LA BEATITUDINE

di Francesco Monteleone

di Francesco Monteleone

di Riccardo Spagnulo con Licia Lanera, Lucia Zotti, Danilo Giuva, Mino Decataldo, Riccardo Spagnulo. Regia di Licia Lanera.

La cosa più assurda è questa: mentre stiamo ammettendo o scartando gli ultimi appunti sono già finite all’Abeliano le repliche di una delle drammaturgie più emozionanti prodotte in Puglia negli ultimi anni. Perciò facciamo un’ illazione senza pretese di verità: purtroppo non saranno più di 500 gli spettatori che avranno visto un’opera senza cliché, sostenuta da temi tragici e festosi, invece dei 10 mila paganti che avrebbero dovuto godersela, ringraziando la Madonna dei Generosi. Questa è la penosa condizione del teatro contemporaneo: la ‘quarta parete’ è piena di crepe, i critici preparati sono 4 gatti che scrivono poche e piccole recensioni lette da 4 cani bastonati, gli assessori alla cultura danno i soldi a cazzo, il pubblico tiene nella mente il pus televisivo, la scuola e l’università non fanno il loro fondamentale dovere di conservare, insegnare, stimolare la letteratura teatrale.
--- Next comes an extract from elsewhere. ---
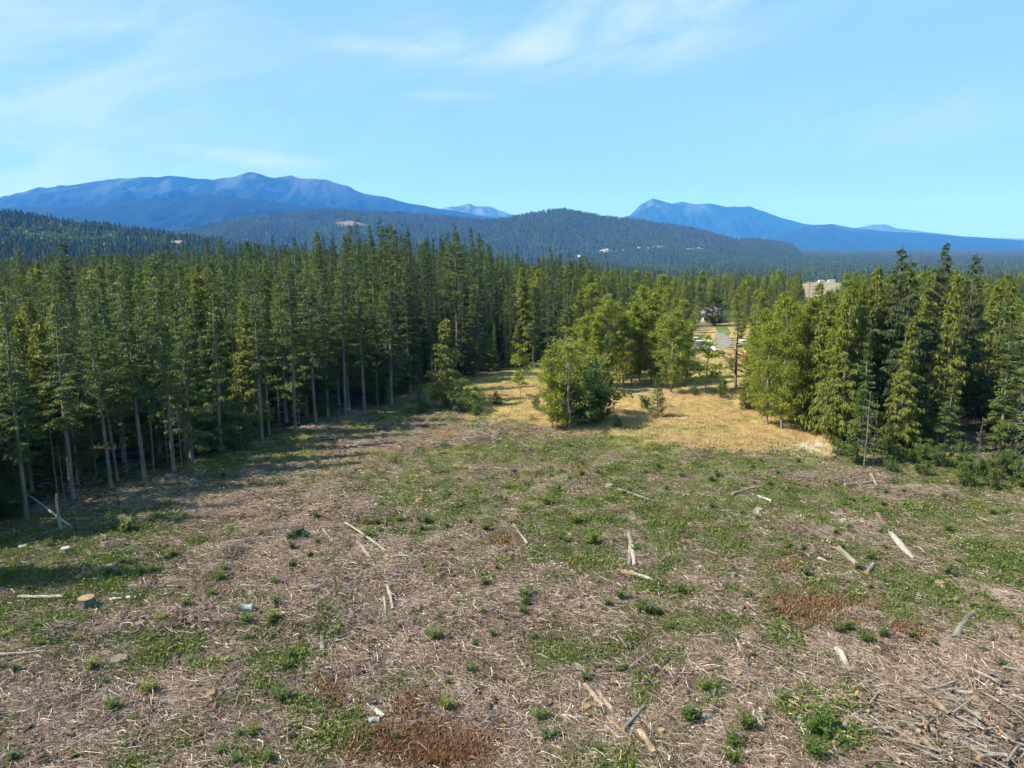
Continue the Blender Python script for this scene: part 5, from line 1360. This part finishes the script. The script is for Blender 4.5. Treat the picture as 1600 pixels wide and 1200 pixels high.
# scattered weathered branches, one by one
g_ = np.random.default_rng(123)
def random_branch(P, L_, r_, col, label, group, up=.0, ang=None, lift=.05):
    a = g_.random() * 3.14 if ang is None else ang
    d = np.array((math.cos(a), math.sin(a), up)) * L_ / 2
    A, B = P - d, P + d
    for q in (A, B): q[2] = max(q[2], float(ground_z(q[0], q[1]))) + lift
    return log(A, B, r_, r_ * (.4 + .4 * g_.random()), col, label, group, 'branch', .05, ends=False, sides=5, cat='branch')
k = 0
while k < 165:
    px = g_.random() * 1640 - 20; py = 690 + 530 * g_.random() ** 1.1
    if py < np.interp(px, *EDGE) + 8: continue
    P = hit(px, py); W = weights(np.array([P[0]]), np.array([P[1]]))
    if W[3][0] > .4 or g_.random() < W[4][0] * .7 or W[7][0] > .4: continue
    pal = (PALEW, GREYW, WHITEW, (.34, .29, .23), (.16, .12, .09), (.10, .075, .06), PALEW)[g_.integers(0, 7)]
    ang = (2.2 + g_.normal(0, .5)) if g_.random() < .55 else None
    random_branch(P, .9 + 2.6 * g_.random() ** 1.4, .020 + .045 * g_.random() ** 2, pal, 'weathered branch lying loose in the ' + region(px, py) + ' of the clear-cut', 'loose branches in the ' + region(px, py) + ' of the clear-cut', 0, ang); k += 1

# slash pile at the lower right: every larger piece its own
m_pile = MB()
for k in range(330):
    px, py = 1350 + 290 * g_.random(), 1050 + 160 * g_.random()
    if px < 1440 and py < 1075: continue
    P = hit(px, py)
    big = g_.random() < .18
    L_ = (.8 + 1.5 * g_.random()) if big else (.9 + 1.6 * g_.random())
    r_ = (.05 + .05 * g_.random()) if big else (.015 + .025 * g_.random())
    a = (2.6 + g_.normal(0, .7)); d = np.array((math.cos(a), math.sin(a), g_.normal(0, .10))) * L_ / 2
    up = np.array((0, 0, .05 + .5 * g_.random()))
    col = np.array(((.30, .265, .23), (.38, .33, .28), (.25, .20, .165), (.44, .39, .33), (.33, .25, .18))[g_.integers(0, 5)]) * .62
    if big: log(P - d + up, P + d + up, r_, r_ * .85, col, 'sawn grey brown log tangled in the slash pile at the lower right', 'logs in the slash pile', 'log', .03, (.60, .37, .19) if g_.random() < .7 else (.58, .50, .40))
    elif k % 3:
        m_pile.tube([P - d + up, P + up + g_.normal(0, .05, 3), P + d + up], [r_, r_ * .8, r_ * .5], 5, col * (.8 + .4 * g_.random()))
    else:
        hp_ = ('upper ' if py < 1120 else 'lower ') + ('left' if px < 1480 else 'right')
        log(P - d + up, P + d + up, r_, r_ * .5, col, f'grey branch tangled in the {hp_} part of the slash pile', f'branches in the {hp_} part of the slash pile', 'branch', .06, ends=False, sides=5, cat='branch')
tag(m_pile.build('brush_pile', [M_WOOD]), 'mass of smaller branches filling the slash pile at the lower right', 'brush', kind='stuff')
for (px, py, L_, ang, r_) in ((1425, 1145, 1.7, 2.9, .05), (1470, 1085, 2.0, .35, .06), (1480, 1095, 1.8, .3, .05), (1365, 1105, 1.5, .8, .06), (1500, 1120, 1.6, .6, .05), (1420, 1060, 1.4, 2.4, .03), (1590, 1105, 1.2, 2.4, .06), (1580, 1195, 1.6, .7, .06)):
    P = hit(px, py); d = np.array((math.cos(ang), math.sin(ang), .0)) * L_ / 2; up = np.array((0, 0, .5))
    log(P - d + up, P + d + up, r_, r_ * .8, (.23, .20, .17), 'long grey pole lying on top of the slash pile', 'poles on top of the slash pile', 'branch', .03, ends=False, cat='branch')
for (px, py) in ((1512, 1072), (1530, 1110), (1428, 1152), (1425, 1172), (1450, 1178), (1518, 1185), (1552, 1135), (1470, 1118), (1462, 1115), (1345, 1100), (1395, 1195), (1570, 1165), (1525, 1145), (1450, 1150)):
    P = hit(px, py); s_ = .5 + .25 * random.random(); a = -1.2 + random.random() * .9
    d = np.array((math.cos(a) * .75, math.sin(a), -.35)) * s_ / 2; up = np.array((0, 0, .42))
    log(P - d + up, P + d + up, .11 + .05 * random.random(), .12, (.22, .17, .13), 'short log butt with orange sawn face in the slash pile', 'orange faced butts in the slash pile', 'log', 0, (.60, .33, .14))

# ------------------------------------------------------------------ buildings, vehicles and yard things in the distance
M_WHITE = plain('white_siding', (.78, .78, .77), .6, .04); M_ROOF = plain('grey_roofing', (.22, .22, .23), .8, .15)
M_BROWNR = plain('brown_roofing', (.25, .18, .15), .8, .15); M_TAN = plain('tan_siding', (.50, .40, .30), .7, .08)
M_GLASS = plain('dark_window_glass', (.03, .04, .05), .1, .1, 2, .6); M_DOOR = plain('door_paint', (.18, .12, .09), .6)
M_PAINT = plain('white_vehicle_paint', (.80, .80, .80), .3, .02, 2, .5); M_TYRE = plain('tyre_rubber', (.02, .02, .02), .9); M_RIM = plain('wheel_rim', (.5, .5, .5), .4)
M_GREYP = plain('silver_vehicle_paint', (.50, .51, .53), .35, .03, 2, .5)
M_BOARD = plain('fresh_board', (.58, .33, .15), .75, .2, 3); M_POLE = plain('pole_wood', (.20, .15, .11), .9)
def house(P, w, d, h, rz, label, wall, roof, group=None, nwin=3, sc=1.0):
    r_ = empty('house', P, rz); tag(r_, label, 'house', group)
    m_ = MB(); m_.box((0, 0, h / 2 - .3), (w, d, h + .6))
    m_.add([(-w / 2, -d / 2, h), (-w / 2, d / 2, h), (-w / 2, 0, h + d * .32)], [(0, 2, 1)]); m_.add([(w / 2, -d / 2, h), (w / 2, d / 2, h), (w / 2, 0, h + d * .32)], [(0, 1, 2)])
    m_.build('wall', [wall], r_)
    q = MB(); e = .4; rise = d * .32; k = (d / 2 + e) / (d / 2)
    for s_ in (-1, 1):
        V = np.array([(-w / 2 - e, s_ * (d / 2 + e), h + rise - rise * k), (w / 2 + e, s_ * (d / 2 + e), h + rise - rise * k), (w / 2 + e, 0, h + rise), (-w / 2 - e, 0, h + rise)], float)
        q.add(np.vstack([V + (0, 0, .03), V + (0, 0, .22)]), [(0, 1, 2, 3), (4, 5, 6, 7), (0, 1, 5, 4), (1, 2, 6, 5), (2, 3, 7, 6), (3, 0, 4, 7)])
    ro = q.build('roof', [roof], r_)
    c = MB(); c.box((w * .25, d * .12, h + rise * .9), (.8, .8, 1.6)); c.build('chimney', [M_TAN], ro)
    for i in range(nwin):
        x_ = -w / 2 + w * (i + .7) / (nwin + .6)
        f = MB(); f.box((x_, -d / 2 - .03, h * .55), (1.3, .1, 1.3)); fo = f.build('window', [M_WHITE], r_)
        g2 = MB(); g2.box((x_, -d / 2 - .07, h * .55), (1.05, .06, 1.05)); g2.build('pane', [M_GLASS], fo)
    dm = MB(); dm.box((w * .36, -d / 2 - .03, 1.0), (.95, .1, 2.0)); dm.build('door', [M_DOOR], r_)
    return r_
house(hit(1106, 503), 6.5, 5, 2.4, R(-25), 'white house half hidden behind a dark tree beyond the drive', M_WHITE, M_ROOF)
house(hit(1283, 441.5), 12, 7, 3.2, R(8), 'white house at the far end of the tan field, left of its neighbour', M_WHITE, M_ROOF)
house(hit(1299, 441), 14, 7, 3.4, R(-6), 'long pale house at the far end of the tan field, right of its neighbour', M_WHITE, M_ROOF)
house(hit(275, 385.5), 26, 14, 7, R(10), 'large tan house with brown roof on the green lawn of the left hillside', M_TAN, M_BROWNR, nwin=5)
house(hit(283, 376), 9, 7, 4, R(-10), 'small pale house above the large one on the left hillside', M_WHITE, M_ROOF)
house(hit(10, 399), 14, 9, 5, R(15), 'white house among trees at the far left', M_WHITE, M_ROOF)
for (px, py) in ((963, 393), (975, 391.5), (986, 390.5), (999, 388), (1012, 388.5), (1092, 389), (905, 401)):
    house(hit(px, py), 12, 8, 5, random.random() * 3, 'tiny pale farm building far across the valley', M_WHITE, M_ROOF, 'far farm buildings across the valley', 2)
house(hit(250, 386.5), 8, 6, 3.5, R(30), 'small shed at the left end of the hillside lawn', M_TAN, M_BROWNR, nwin=1)

def wheel(parent, x, y, r_):
    m_ = MB(); m_.tube([(x, y - .11, r_), (x, y + .11, r_)], r_, 14, (1, 1, 1), 0, cap=True); o = m_.build('wheel', [M_TYRE], parent)
    q = MB(); sg = -1 if y < 0 else 1
    q.tube([(x, y + sg * .10, r_), (x, y + sg * .125, r_)], r_ * .58, 10, (1, 1, 1), 0, cap=True); q.build('rim', [M_RIM], o)
def profile_body(name, prof, w, mat, parent, taper=.9):
    m_ = MB(); n = len(prof); zt = max(p[1] for p in prof); zb = min(p[1] for p in prof)
    V = []
    for s_ in (-1, 1):
        for (x, z) in prof: V.append((x, s_ * w / 2 * (1 - (1 - taper) * (z - zb) / (zt - zb)), z))
    T = [(i, (i + 1) % n, (i + 1) % n + n, i + n) for i in range(n)]
    m_.add(V, T)
    c = np.array(prof).mean(0)
    for s_ in (0, 1):
        Vs = V[s_ * n:(s_ + 1) * n] + [(c[0], V[s_ * n][1] * .98, c[1])]
        m_.add(Vs, [(i, (i + 1) % n, n) for i in range(n)])
    return m_.build(name, [mat], parent)
def vehicle(P, rz, label, name, cat, mat, kind):
    r_ = empty(name, P, rz); tag(r_, label, cat)
    if kind == 'van':
        prof = [(-2.6, .45), (2.5, .45), (2.6, .95), (2.3, 1.25), (1.6, 2.1), (1.2, 2.25), (-2.5, 2.25), (-2.6, 2.1)]; wd = 1.95
        wins = [((1.35, 1.65), (.7, .5))]; wx = (-1.6, 1.7)
    else:
        prof = [(-2.1, .4), (2.1, .4), (2.2, .75), (1.2, .95), (.5, 1.42), (-1.1, 1.45), (-1.8, 1.0), (-2.2, .9)]; wd = 1.75
        wins = [((.15, 1.18), (.9, .34)), ((-.85, 1.18), (.7, .34))]; wx = (-1.35, 1.4)
    profile_body('body', prof, wd, mat, r_)
    for (c, s_) in wins:
        for y_ in (-1, 1):
            q = MB(); q.box((c[0], y_ * wd / 2 * .955, c[1]), (s_[0], .06, s_[1])); q.build('side_window', [M_GLASS], r_)
    q = MB()
    if kind == 'van': q.add([(2.33, -.8, 1.3), (2.33, .8, 1.3), (1.66, .78, 2.08), (1.66, -.78, 2.08)], [(0, 1, 2, 3)])
    else: q.add([(1.23, -.72, 1.0), (1.23, .72, 1.0), (.56, .68, 1.41), (.56, -.68, 1.41)], [(0, 1, 2, 3)])
    q.build('windscreen', [M_GLASS], r_)
    for x_ in wx:
        for y_ in (-1, 1): wheel(r_, x_, y_ * (wd / 2 - .06), .36)
    for y_ in (-.6, .6):
        q = MB(); q.box((prof[2][0] - .02, y_, .78), (.1, .3, .16)); q.build('headlight', [M_RIM], r_)
    return r_
vehicle(hit(1099, 549), R(-20), 'white van parked on the yard behind the open young tree', 'parked_van', 'van', M_PAINT, 'van')
vehicle(hit(1086, 537), R(35), 'silver car parked at the left end of the yard', 'parked_car', 'car', M_GREYP, 'car')
vehicle(hit(1166, 541), R(5), 'white car half hidden right of the narrow dark fir', 'parked_car', 'car', M_PAINT, 'car')
P = hit(1166, 562)
lp = empty('lumber_pile', P); tag(lp, 'heap of fresh orange boards thrown together by the yard', 'lumber')
for k in range(26):
    q = MB(); q.box((0, 0, 0), (1.6 + 1.6 * random.random(), .14 + .1 * random.random(), .05))
    o = q.build('board', [M_BOARD], lp); o.location = (random.gauss(0, .7), random.gauss(0, .6), .12 + .055 * k * .8)
    o.rotation_euler = (random.gauss(0, .15), random.gauss(0, .28), random.random() * 3.14)
P = hit(1137, 560)
lp = empty('debris_heap', P); tag(lp, 'low heap of brown and yellow scrap boards left of the orange lumber', 'scrap heap')
for k in range(18):
    q = MB(); q.box((0, 0, 0), (.8 + 1.0 * random.random(), .15 + .25 * random.random(), .06))
    o = q.build('board', [random.choice((M_BOARD, M_TAN, M_POLE))], lp); o.location = (random.gauss(0, 1.1), random.gauss(0, .7), .1 + .04 * k)
    o.rotation_euler = (random.gauss(0, .25), random.gauss(0, .3), random.random() * 3.14)
P = hit(1160, 532)
fr = empty('gate_frame', P, R(10)); tag(fr, 'pale wooden frame standing by the drive', 'frame')
for x_ in (-.8, .8):
    q = MB(); q.box((x_, 0, 1.0), (.12, .12, 2.4)); q.build('post', [M_TAN], fr)
for z_ in (2.15, 1.2):
    q = MB(); q.box((0, .09, z_), (1.9, .06, .14)); q.build('rail', [M_WHITE], fr)
P = hit(1262.5, 478)
up = empty('utility_pole', P); tag(up, 'dark utility pole standing before the tan field', 'pole')
hp = height_to(P, 441)
q = MB(); q.tube([(0, 0, -.5), (0, 0, hp)], [.17, .12], 8, (1, 1, 1), 0, cap=True); q.build('pole', [M_POLE], up)
q = MB(); q.box((0, .14, hp - .7), (2.0, .12, .14)); q.build('cross_arm', [M_POLE], up)

# ------------------------------------------------------------------ haze: one closed box of even, pale blue air round everything
HAZE_D = 0.000078
mh = bpy.data.materials.new('haze_air'); mh.use_nodes = True
nt = mh.node_tree; nt.nodes.clear()
out = nt.nodes.new('ShaderNodeOutputMaterial'); pv = nt.nodes.new('ShaderNodeVolumePrincipled')
pv.inputs['Color'].default_value = (.05, .27, 1.0, 1)
pv.inputs['Absorption Color'].default_value = (1, 1, 1, 1)
pv.inputs['Density'].default_value = HAZE_D
pv.inputs['Anisotropy'].default_value = 0.0
nt.links.new(pv.outputs[0], out.inputs['Volume'])
hb = MB(); hb.box((0, 10500, 660), (50000, 29500, 1460))
ho = hb.build('haze', [mh]); tag(ho, kind='stuff')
E allora vada in malora quell’Italia che lucida le scarpe ai massoni e svuota i loggioni! E meno male che esistono (o resistono) le Fibre Parallele, capaci di disturbare la nostra quieta infelicità con questa incomparabile “Beatitudine”.
E ora proviamo a sembrare meno rancorosi e più intelligenti: una giovane sposa (Licia Lanera) abortisce un neonato; la vita reale le diventa utile come un bicchiere capovolto quando si ha sete. Ella decide di allevare ed educare un neomorto di plastica chiamato Cosimo che, nel momento della rappresentazione, ha 6 anni. Il marito incredulo asseconda la moglie, ma sottomesso alla follia di una donna che ama, ne rimane scheggiato, trascura l’igiene del proprio corpo, diventa sessualmente repellente, viene rifiutato. Il grande drammaturgo Edward Bond ultimamente ha riformulato così l’antico dubbio amletico, per un suo personaggio: “essere sano di mente o non essere sano di mente, questo è il problema”.
La seconda coppia in scena è madre (Lucia Zotti) – figlio in carrozzina (Danilo Giuva). Inquadrati al quinto piano di un condominio con sole scale, i due personaggi si emancipano nel piacere quando arriva l’ascensore. Grazie a intriganti incontri ai giardinetti, questa commedia diventa una meravigliosa rappresentazione di scambismo social-porn, una fenomenologia dell’amore intriso di ridicolo, di tragico e di superstizione popolare (la figura del mago impostore interpretato da Mino Decataldo è una trovata geniale). Insomma, il paraplegico si inviolina la paranoica. La mammina settantottenne cade e salta sul lercio maritino. Il tradimento sessuale, che sempre genera aggressività negli esseri umani, scatena un finale travolgente.
 Riccardo Spagnulo (il meno ‘attore’ della compagnia) ha scritto il testo che fa sembrare la psicologia una scienza sorpassata. L’autore estende il disastro psichico e morale alla gente normale; con una prosa teatrale magnifica ci insegna che il piacere non è ricercato da raffinati intellettuali alla Gabriele D’Annunzio, ma anche da raggelanti corpi accessoriati di cellulite. Lucia Zotti, dopo questa rifinitura, non sfiorisce più. Danilo Giuva riesce a divertire senza dare mai di farsa. Mino Decataldo dà il suo poco, inconfondibilmente. Invece Licia Lanera è fatta di una materia fluorescente. Sotto le luci del teatro, disposte perfettamente da Vincent Longuemare, la protagonista inizia a risplendere e quanto più recita, tanto più risplende. Il Premio Ubu ricevuto l’anno scorso come miglior interprete under 35 è strameritato; e noi vorremmo anche scommettere quei (pochi) risparmi salvati dalle banche che prestissimo riceverà grandi titoli come regista, perché Licia è, anzi ‘ha’ il talento puro.